Guterres reiterated that conflicts end when leaders choose dialogue over destruction. “That choice still exists. And it must be made -- now.”

The UN chief called for stepped-up diplomatic efforts to find a peaceful path forward. His personal envoy, Jean Arnault, is travelling to the region to support these efforts.

Guterres simultaneously also appealed for freedom of navigation to be re-established in the Strait of Hormuz, stressing that “when the Strait of Hormuz is strangled, the world’s poorest and most vulnerable cannot breathe”.

Just hours after Trump’s post, the UN Security Council failed to adopt a Bahrain-led resolution on re-opening the Strait of Hormuz after veto-wielding permanent members Russia and China voted against the resolution.

The resolution got 11 votes in favour and abstentions by Colombia and Pakistan.

The UAE expressed “profound regret” at the Security Council's inability to adopt the resolution that had called for an immediate halt to all attacks on vessels and attempts to obstruct freedom of navigation in the Strait of Hormuz.

“The Strait of Hormuz must remain open to all, and freedom of navigation in it must be safeguarded, as no state should possess the ability to obstruct the arteries of global trade or push the world to the brink of an economic crisis,” the Mission said in a post on X.

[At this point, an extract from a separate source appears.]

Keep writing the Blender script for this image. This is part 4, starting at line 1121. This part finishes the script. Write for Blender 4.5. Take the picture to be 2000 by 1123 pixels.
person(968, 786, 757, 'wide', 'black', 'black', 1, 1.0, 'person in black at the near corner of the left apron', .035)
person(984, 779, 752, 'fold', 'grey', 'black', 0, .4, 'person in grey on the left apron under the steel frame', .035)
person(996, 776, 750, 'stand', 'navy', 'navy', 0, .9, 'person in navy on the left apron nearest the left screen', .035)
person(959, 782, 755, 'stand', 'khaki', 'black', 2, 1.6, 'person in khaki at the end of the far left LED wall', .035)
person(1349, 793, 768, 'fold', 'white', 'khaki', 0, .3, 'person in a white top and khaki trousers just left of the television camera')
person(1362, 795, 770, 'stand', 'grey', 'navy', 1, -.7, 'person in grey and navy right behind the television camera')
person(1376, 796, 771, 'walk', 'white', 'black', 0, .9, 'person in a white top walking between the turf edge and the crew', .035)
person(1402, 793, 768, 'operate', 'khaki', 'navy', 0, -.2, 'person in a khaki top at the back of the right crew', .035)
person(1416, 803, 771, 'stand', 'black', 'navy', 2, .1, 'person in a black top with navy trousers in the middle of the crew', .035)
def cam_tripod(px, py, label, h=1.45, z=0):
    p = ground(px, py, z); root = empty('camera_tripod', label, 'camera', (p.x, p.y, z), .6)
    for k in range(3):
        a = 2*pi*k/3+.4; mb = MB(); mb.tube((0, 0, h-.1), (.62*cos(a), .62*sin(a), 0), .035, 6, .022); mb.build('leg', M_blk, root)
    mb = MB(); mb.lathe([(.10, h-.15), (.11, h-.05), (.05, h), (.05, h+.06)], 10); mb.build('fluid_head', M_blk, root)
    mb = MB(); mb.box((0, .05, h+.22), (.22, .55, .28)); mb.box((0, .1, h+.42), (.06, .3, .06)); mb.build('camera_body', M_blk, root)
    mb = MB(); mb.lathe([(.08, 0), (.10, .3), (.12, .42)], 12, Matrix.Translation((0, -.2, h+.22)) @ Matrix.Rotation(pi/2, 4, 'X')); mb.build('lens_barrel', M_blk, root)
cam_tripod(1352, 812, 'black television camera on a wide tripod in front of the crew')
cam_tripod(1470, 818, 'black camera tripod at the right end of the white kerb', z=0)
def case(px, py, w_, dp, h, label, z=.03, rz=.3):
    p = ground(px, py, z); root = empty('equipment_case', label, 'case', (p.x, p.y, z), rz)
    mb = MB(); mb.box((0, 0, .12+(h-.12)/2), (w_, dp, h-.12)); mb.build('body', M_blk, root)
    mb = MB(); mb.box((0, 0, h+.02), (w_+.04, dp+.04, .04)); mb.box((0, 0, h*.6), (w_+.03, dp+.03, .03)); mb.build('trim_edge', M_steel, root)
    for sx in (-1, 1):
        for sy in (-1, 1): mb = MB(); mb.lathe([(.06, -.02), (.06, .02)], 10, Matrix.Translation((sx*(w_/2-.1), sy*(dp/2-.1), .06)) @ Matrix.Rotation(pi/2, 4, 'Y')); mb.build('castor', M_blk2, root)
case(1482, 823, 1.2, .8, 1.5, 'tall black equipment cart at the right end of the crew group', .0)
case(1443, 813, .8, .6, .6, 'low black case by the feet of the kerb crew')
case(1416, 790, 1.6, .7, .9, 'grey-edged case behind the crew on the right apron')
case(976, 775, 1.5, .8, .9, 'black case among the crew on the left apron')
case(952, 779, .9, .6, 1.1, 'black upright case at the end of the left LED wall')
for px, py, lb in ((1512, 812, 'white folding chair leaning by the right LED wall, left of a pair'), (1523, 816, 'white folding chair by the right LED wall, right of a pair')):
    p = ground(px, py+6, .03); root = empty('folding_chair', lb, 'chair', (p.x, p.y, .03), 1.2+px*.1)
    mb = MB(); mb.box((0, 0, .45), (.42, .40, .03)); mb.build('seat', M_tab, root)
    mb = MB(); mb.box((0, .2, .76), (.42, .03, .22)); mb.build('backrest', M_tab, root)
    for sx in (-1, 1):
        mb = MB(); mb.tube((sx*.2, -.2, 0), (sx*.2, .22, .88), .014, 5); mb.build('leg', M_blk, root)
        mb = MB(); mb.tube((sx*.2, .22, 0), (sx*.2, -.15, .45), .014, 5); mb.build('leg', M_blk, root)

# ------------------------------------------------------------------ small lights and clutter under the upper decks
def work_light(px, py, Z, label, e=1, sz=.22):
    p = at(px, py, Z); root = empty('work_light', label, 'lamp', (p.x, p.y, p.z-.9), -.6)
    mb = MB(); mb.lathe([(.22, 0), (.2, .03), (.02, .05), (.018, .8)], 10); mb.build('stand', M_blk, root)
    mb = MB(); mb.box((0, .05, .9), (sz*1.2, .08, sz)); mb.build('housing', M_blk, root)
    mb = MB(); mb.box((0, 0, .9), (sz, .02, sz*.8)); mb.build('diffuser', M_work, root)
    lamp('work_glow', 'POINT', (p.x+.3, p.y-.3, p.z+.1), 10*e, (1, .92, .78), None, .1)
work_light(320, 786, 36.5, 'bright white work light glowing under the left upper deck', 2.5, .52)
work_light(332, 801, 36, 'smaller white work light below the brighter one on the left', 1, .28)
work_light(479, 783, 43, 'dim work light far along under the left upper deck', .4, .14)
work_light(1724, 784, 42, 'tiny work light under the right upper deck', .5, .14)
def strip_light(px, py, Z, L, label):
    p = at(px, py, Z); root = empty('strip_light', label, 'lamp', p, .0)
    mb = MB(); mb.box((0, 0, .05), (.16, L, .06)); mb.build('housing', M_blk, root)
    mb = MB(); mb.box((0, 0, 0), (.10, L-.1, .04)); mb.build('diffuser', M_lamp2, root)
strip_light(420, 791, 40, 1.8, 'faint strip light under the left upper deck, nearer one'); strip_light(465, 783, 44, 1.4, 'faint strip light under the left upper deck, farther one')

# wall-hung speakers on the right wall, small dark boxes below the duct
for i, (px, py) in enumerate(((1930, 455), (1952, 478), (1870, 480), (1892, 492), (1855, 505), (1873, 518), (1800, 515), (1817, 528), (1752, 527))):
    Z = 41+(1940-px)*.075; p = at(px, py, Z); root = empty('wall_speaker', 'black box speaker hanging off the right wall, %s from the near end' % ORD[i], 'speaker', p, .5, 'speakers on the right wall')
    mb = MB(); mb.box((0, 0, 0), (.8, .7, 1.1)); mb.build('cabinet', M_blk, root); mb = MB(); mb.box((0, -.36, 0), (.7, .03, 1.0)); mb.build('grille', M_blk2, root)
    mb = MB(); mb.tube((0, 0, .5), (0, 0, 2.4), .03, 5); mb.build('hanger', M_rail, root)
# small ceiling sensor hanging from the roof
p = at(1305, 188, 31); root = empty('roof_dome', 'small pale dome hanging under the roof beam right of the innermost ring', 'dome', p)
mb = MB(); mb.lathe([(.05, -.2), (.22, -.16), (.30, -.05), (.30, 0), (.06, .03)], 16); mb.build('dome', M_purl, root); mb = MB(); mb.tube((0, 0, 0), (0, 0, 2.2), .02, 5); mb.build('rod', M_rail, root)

The UAE said it will continue to rally international efforts to reopen the Strait of Hormuz, and to work with its partners to ensure the security of navigation and restore the flow of global trade.

US Representative to the UN Ambassador Mike Waltz said in the Council that it is long known that Russia and China are capable of paralysing the Council through obstruction and manufactured confusion.

“Today's veto marks a new low, and it shows just how frightening a safer, more secure, more united Middle East can be…I will note today's result does not restrict the United States to continue to act in its own self-defence and in the collective defence of our allies and partners. And President Trump will continue the actions necessary to defend our people and the free world,” he said.